:: Exercise directions ::
Check each line of the listing below for the string "Blender", and give only how many lines hold it.

:: Dataset extract ::
--------------------------------

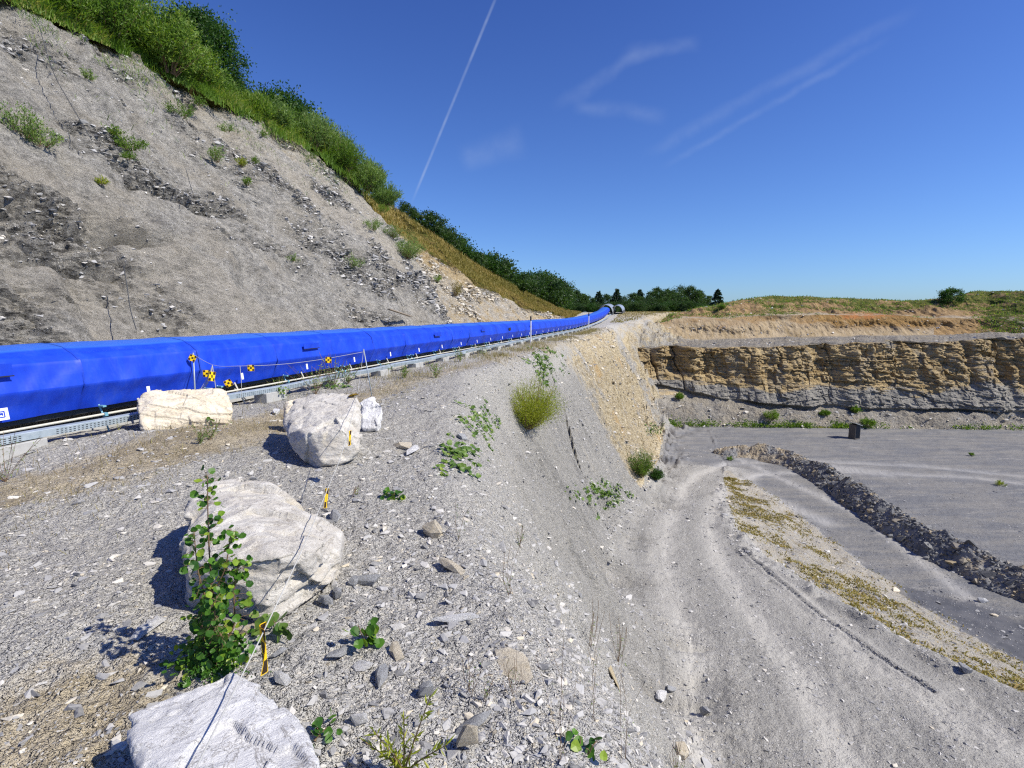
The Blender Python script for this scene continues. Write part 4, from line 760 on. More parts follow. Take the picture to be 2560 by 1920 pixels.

--------------------------------

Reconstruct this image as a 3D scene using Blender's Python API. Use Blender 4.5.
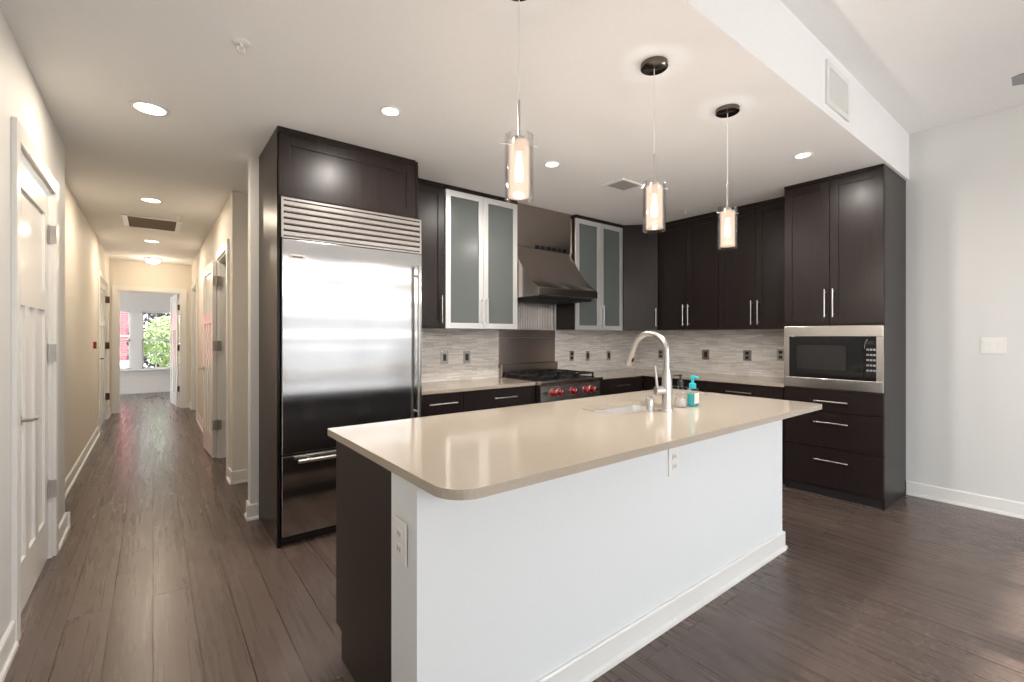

--------------------------------

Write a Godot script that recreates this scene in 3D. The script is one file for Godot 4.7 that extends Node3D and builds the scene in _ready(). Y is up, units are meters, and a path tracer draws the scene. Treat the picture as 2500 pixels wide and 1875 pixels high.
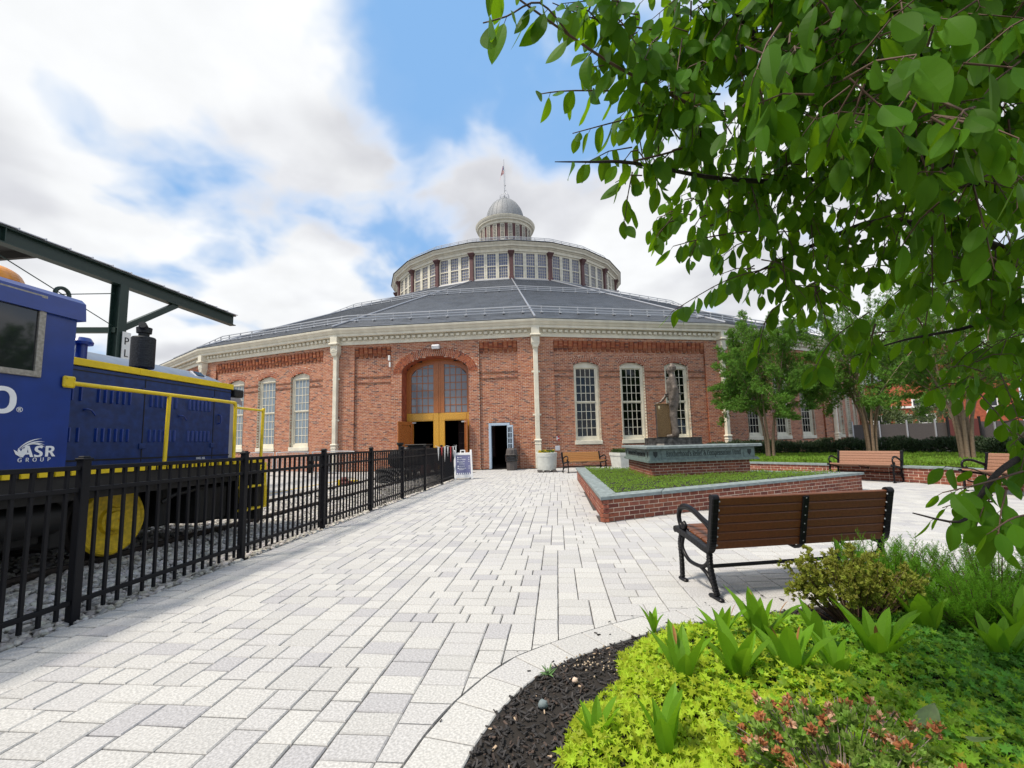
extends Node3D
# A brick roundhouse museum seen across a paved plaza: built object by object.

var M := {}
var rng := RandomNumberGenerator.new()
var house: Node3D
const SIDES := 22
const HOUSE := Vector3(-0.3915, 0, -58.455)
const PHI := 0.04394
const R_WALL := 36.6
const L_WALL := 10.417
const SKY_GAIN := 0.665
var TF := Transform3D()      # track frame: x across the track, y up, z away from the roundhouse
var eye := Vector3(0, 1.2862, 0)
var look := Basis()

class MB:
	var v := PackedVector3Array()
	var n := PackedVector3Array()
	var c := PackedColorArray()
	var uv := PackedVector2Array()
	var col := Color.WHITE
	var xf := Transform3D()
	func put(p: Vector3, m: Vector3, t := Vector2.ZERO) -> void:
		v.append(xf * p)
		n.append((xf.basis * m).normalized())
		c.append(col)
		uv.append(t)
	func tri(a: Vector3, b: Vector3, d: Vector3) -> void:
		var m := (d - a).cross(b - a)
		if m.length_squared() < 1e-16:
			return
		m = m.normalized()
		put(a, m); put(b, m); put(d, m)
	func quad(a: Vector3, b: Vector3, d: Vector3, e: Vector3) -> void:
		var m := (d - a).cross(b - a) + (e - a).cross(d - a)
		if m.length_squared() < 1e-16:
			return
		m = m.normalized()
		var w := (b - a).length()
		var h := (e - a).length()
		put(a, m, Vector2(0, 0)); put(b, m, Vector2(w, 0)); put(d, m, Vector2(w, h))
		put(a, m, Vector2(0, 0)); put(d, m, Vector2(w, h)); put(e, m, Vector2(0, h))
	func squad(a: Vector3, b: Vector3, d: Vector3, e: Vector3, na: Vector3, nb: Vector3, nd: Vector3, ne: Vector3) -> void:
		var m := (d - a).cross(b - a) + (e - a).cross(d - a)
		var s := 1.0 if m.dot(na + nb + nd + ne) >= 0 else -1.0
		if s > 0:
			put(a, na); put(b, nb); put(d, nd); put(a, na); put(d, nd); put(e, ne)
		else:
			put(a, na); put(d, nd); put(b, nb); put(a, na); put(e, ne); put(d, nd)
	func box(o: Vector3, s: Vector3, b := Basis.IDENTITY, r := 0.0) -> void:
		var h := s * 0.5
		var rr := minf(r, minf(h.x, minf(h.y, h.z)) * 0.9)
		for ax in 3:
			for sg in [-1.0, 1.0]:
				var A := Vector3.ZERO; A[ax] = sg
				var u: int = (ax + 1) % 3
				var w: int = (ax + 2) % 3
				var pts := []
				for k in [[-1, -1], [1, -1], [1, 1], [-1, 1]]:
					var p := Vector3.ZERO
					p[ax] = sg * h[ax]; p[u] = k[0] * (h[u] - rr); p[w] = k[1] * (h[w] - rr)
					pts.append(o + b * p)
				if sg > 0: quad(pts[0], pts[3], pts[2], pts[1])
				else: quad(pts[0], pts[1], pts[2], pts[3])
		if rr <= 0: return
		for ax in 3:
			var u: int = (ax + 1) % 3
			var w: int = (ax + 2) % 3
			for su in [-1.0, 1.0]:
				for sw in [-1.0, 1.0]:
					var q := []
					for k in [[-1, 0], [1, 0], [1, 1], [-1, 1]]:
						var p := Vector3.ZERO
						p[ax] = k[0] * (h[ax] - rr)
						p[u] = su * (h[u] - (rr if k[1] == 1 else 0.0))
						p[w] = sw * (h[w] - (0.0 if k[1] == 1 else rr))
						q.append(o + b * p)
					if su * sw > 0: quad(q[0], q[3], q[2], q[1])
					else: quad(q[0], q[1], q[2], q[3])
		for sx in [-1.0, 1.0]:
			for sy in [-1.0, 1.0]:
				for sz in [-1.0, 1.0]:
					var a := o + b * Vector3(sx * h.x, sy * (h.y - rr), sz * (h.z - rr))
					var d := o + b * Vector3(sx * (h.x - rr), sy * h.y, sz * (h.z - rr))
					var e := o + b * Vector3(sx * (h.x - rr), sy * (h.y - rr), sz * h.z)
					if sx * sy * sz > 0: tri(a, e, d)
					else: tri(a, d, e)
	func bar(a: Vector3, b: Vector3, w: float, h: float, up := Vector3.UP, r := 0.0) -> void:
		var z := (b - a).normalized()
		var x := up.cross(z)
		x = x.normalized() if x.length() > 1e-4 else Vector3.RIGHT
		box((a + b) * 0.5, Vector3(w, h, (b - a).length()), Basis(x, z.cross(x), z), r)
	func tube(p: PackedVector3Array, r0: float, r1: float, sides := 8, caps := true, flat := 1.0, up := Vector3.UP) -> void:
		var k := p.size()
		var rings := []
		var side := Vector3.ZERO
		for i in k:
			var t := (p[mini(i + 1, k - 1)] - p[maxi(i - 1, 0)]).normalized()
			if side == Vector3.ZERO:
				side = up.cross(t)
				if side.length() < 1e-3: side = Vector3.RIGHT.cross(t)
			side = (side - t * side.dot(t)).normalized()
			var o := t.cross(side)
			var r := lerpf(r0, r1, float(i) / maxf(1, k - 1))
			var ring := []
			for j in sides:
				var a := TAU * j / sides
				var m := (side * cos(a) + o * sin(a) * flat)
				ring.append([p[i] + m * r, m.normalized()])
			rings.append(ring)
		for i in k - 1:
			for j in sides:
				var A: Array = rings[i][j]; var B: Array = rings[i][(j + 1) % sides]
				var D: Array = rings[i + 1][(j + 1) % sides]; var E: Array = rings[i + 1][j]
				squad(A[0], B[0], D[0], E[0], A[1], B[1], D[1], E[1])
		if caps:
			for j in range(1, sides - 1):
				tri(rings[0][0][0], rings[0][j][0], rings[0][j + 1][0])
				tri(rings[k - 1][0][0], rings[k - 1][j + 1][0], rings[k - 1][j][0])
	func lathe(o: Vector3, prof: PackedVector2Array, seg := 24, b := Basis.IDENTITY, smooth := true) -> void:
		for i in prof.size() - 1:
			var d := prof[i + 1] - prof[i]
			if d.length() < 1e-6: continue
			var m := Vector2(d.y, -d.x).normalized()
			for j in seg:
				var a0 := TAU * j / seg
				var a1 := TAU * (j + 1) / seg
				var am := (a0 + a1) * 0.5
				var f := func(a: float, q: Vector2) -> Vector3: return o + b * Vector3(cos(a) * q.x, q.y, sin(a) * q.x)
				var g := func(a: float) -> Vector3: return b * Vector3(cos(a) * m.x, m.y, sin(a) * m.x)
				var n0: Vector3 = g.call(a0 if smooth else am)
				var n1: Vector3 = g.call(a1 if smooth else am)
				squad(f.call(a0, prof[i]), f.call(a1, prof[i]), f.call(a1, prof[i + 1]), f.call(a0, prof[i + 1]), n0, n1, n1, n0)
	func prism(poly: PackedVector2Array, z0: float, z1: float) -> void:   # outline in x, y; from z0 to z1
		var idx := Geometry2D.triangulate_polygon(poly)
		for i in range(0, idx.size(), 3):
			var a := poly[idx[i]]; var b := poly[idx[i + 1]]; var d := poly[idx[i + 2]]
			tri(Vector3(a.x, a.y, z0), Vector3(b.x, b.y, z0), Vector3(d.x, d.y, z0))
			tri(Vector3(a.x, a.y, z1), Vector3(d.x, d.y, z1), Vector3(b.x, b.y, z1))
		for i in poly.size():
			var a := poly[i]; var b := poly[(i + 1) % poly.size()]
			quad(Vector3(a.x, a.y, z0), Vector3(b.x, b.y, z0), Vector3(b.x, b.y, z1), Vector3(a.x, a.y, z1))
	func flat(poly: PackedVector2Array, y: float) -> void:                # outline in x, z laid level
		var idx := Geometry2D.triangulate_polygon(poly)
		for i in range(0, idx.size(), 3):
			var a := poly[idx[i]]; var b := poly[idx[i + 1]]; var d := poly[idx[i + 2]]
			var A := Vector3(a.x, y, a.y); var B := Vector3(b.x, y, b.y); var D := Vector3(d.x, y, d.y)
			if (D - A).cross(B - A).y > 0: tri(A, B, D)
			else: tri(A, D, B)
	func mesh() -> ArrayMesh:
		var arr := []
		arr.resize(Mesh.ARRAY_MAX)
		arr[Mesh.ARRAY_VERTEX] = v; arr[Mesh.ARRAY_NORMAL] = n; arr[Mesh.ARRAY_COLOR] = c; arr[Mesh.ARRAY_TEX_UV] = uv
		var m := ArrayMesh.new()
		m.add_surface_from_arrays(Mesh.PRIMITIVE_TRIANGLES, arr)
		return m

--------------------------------

:: The output ::
2